The tunable chirality and circular dichroism of topological Kondo insulator SmB6 with C$_{\mathrm{2v}}$ symmetry as a function of Rashba and Dresselhaus parameters

A manifestation of optical chirality is circular dichroism (CD) due to a differential absorption of left- and right-circularly polarized light. This effect is an enabler for the design of meta-materials used in polarization sensitive imaging devices and display technologies. Concurrently, topological insulators with helical surface states offer an active control over chiral handedness that can be observed through a varying degree of polarization-dependent absorption. We show that in a band gap open topological Kondo insulator SmB$_{\mathrm{6}}$ with C$_{\mathrm{2v}}$ symmetry at the X point of the surface Brillouin zone, CD can be smoothly varied without any microscopic reconfiguration of the surface.

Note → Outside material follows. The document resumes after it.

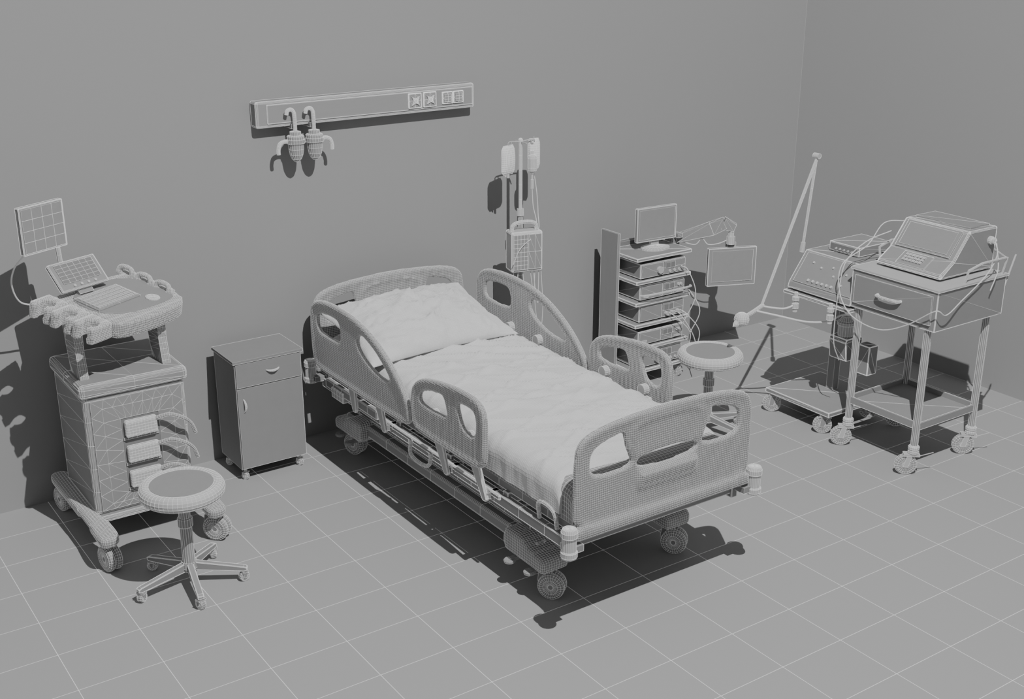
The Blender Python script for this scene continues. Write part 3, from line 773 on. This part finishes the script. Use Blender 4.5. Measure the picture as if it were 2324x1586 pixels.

We also show that CD, measured by the degree of circular polarization, can assume both positive and negative values. These findings suggest that left- and right- circularly polarized light can be selectively absorbed in the vicinity of the Dirac point by an adjustment of the Rashba- and Dresselhaus-like parameters that describe the Hamiltonian at the X point. The CD is an experimentally measurable quantity and related to Berry curvature which is an outcome of the parameter-dependent Hamiltonian. We calculate the Berry curvature and establish a pathway to alter CD through the Hamiltonian parameters.